First: she openly discusses things about how we lived in 'a world in which physical strength was the most important attribute for survival'. As someone who has studied anthropology, this is not something I have ever come across in actual evidence. When we look at ancient societies, starting with nomadic bands, it is not physical strength that was most important; it was our social skills (for taking care of children, elderly members, and individuals with disabilities -- we do have archaeological records for the latter, btw) and stamina/health (for traversing long-distances, which is necessary for the collection of foods via gathering/scavenging). "Physical strength," as she intends it, was not a requirement (but a benefit).

Our anthropological record notes that there is a shift in egalitarianism between perceived men/women that is related to (at the very least) permanent settlement and agriculture. I would, honestly, recommend a deeper archaeological/anthropological historical understanding before saying what our ancestors "required" for survival.

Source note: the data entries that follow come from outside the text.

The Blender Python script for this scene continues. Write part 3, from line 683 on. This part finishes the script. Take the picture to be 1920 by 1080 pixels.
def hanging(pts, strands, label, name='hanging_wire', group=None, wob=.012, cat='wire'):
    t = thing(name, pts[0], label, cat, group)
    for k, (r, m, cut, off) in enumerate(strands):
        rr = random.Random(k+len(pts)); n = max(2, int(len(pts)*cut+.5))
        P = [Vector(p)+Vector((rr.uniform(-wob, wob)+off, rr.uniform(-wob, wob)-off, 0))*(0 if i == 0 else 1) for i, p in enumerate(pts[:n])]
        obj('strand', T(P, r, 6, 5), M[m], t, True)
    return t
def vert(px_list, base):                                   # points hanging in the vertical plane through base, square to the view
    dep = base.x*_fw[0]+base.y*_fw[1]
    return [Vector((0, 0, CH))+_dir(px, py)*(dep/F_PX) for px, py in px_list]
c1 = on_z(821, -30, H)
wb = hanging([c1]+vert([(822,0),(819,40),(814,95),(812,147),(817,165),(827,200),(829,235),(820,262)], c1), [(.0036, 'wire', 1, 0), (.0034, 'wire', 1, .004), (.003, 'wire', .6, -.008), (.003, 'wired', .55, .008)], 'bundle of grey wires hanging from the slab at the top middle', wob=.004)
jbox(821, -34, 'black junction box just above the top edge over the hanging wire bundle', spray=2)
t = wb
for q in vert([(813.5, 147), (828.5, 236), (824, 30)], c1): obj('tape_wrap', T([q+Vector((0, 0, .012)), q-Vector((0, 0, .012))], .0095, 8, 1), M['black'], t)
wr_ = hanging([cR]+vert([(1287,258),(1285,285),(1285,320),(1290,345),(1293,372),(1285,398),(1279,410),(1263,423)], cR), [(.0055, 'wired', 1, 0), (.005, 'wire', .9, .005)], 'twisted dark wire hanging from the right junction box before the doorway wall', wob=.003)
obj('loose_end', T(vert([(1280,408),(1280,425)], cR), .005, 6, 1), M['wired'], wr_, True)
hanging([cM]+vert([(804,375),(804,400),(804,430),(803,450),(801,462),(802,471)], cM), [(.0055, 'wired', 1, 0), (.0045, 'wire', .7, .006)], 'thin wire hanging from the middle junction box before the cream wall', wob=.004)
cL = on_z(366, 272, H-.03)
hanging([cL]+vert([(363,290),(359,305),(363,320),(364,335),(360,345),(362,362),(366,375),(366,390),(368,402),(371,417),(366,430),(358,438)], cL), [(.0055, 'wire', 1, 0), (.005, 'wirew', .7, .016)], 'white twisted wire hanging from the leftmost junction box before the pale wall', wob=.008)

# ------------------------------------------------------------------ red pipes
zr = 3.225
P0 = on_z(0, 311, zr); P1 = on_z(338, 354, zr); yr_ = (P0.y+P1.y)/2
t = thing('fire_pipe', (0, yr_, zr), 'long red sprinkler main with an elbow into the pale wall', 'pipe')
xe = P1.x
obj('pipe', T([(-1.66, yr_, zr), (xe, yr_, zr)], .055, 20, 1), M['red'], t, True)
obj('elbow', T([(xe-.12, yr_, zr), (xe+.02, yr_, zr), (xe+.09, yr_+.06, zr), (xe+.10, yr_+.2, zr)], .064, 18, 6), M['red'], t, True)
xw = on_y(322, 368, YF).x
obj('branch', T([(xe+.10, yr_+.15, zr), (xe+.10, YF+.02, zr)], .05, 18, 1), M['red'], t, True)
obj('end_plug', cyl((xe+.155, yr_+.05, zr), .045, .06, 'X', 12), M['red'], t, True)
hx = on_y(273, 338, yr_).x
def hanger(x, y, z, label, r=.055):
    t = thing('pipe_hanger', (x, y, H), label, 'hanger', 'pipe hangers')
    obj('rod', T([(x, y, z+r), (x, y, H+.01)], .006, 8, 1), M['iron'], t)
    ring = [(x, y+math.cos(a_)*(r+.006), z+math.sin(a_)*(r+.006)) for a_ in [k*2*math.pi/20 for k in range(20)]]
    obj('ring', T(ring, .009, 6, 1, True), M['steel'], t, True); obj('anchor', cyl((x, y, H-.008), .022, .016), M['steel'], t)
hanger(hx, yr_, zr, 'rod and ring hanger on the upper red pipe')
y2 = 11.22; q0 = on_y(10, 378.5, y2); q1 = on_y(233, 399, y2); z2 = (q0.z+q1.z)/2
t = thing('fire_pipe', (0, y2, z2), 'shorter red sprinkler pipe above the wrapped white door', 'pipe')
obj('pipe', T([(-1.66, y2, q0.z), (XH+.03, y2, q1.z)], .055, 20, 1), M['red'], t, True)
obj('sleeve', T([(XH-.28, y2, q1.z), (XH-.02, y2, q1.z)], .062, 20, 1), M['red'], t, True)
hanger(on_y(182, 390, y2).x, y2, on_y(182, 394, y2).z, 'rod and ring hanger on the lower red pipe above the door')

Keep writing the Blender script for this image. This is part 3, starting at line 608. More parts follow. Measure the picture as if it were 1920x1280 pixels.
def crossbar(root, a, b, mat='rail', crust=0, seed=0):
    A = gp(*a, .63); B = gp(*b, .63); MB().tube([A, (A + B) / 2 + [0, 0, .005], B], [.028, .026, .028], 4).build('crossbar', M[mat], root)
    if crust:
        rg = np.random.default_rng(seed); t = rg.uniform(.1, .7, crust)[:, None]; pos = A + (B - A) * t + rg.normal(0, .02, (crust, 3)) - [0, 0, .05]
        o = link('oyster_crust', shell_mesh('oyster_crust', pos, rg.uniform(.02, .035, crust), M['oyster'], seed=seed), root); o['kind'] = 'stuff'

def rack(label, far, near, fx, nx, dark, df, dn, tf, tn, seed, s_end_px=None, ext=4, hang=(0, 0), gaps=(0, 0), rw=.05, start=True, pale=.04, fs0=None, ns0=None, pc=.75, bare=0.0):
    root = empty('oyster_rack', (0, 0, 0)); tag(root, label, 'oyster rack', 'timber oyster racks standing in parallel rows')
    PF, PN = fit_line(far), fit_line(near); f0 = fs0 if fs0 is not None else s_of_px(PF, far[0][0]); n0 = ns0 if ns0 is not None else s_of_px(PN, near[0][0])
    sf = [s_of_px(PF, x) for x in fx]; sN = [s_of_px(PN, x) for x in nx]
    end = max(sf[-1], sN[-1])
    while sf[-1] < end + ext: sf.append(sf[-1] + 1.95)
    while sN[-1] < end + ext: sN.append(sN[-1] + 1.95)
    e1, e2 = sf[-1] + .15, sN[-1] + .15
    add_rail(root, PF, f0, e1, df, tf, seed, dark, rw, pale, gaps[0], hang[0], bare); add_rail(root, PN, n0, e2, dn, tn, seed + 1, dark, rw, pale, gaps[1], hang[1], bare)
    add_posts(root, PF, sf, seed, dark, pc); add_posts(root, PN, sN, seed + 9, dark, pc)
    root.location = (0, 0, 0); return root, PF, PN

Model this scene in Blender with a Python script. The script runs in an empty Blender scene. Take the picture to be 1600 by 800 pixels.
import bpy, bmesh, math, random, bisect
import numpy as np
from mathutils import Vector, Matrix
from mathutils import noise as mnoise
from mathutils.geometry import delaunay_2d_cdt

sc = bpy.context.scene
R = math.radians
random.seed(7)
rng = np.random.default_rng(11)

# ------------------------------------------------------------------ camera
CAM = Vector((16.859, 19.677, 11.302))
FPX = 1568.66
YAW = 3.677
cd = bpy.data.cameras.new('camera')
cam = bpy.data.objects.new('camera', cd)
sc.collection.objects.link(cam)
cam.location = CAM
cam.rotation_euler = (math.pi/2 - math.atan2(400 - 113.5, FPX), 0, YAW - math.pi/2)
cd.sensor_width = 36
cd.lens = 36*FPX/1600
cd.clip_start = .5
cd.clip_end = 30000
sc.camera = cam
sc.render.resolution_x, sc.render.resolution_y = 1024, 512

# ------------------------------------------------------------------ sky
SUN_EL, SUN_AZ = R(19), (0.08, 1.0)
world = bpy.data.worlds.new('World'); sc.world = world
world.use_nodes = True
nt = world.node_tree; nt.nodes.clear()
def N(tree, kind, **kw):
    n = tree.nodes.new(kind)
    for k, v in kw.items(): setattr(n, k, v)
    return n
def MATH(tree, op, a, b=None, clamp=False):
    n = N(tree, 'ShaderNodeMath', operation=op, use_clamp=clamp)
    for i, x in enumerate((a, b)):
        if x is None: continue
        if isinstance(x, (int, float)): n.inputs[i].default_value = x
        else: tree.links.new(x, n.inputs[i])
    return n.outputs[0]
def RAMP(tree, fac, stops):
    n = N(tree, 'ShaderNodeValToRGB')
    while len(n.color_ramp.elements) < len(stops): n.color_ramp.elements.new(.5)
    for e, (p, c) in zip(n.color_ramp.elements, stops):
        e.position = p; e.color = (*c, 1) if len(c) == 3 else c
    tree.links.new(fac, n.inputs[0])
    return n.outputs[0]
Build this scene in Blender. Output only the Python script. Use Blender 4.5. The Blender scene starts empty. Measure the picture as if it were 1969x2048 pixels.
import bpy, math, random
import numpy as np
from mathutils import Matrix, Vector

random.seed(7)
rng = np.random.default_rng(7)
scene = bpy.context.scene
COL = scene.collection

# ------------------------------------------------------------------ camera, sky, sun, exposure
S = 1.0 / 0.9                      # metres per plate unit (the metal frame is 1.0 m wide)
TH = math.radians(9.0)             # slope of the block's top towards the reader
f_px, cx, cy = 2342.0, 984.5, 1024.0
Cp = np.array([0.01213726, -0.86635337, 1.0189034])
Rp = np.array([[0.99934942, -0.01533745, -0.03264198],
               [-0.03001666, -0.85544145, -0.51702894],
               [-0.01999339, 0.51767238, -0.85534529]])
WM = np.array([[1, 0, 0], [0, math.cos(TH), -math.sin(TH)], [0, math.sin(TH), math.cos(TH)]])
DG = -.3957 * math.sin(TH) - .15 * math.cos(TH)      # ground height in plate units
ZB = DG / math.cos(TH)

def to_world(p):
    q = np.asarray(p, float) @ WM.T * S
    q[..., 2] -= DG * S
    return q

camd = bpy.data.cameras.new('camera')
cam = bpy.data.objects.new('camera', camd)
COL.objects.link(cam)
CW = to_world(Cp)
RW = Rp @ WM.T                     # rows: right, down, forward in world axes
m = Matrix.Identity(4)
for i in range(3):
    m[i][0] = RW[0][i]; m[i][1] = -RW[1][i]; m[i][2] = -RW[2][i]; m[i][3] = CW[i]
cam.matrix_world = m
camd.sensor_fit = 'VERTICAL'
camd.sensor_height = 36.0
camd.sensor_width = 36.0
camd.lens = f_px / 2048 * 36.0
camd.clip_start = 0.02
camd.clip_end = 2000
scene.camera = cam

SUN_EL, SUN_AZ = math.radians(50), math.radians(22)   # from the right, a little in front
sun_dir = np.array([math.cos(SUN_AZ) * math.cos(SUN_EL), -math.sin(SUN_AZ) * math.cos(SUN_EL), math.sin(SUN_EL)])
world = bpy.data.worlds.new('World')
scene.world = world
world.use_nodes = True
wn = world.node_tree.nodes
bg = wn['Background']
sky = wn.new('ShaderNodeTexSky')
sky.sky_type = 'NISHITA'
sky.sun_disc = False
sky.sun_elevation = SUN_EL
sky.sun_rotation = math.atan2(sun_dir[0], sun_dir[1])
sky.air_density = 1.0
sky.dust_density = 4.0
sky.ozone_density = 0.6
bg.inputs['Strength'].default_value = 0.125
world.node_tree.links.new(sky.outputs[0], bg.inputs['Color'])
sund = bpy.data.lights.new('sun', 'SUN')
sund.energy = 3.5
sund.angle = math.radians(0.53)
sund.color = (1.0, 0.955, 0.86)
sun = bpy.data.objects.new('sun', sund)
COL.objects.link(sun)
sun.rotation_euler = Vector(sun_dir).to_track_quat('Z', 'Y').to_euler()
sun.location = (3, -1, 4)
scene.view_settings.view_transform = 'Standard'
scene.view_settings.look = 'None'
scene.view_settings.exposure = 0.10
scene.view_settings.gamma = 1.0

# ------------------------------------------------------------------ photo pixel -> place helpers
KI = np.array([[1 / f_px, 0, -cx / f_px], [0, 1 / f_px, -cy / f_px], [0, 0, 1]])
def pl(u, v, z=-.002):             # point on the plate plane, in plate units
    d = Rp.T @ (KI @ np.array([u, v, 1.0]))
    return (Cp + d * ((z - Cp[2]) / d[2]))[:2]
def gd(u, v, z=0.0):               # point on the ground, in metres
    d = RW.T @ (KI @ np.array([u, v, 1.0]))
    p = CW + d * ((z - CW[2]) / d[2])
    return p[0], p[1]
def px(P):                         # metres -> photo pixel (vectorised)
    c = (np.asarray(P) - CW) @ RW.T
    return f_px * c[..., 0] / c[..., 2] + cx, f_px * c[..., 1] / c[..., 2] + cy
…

Second: One of the views that came out in an interview awhile back (for which she has "apologised", while also appearing to double down on the same transphobic views she was called out for) makes an appearance in this book: that of defining men and women by their genitals (and their ability to have children). This a deeply uncomfortable aspect for her to address in this fashion, as it lends itself quite well to TERFs (trans-exclusionary radical feminists). Whether she intends that or not, it does.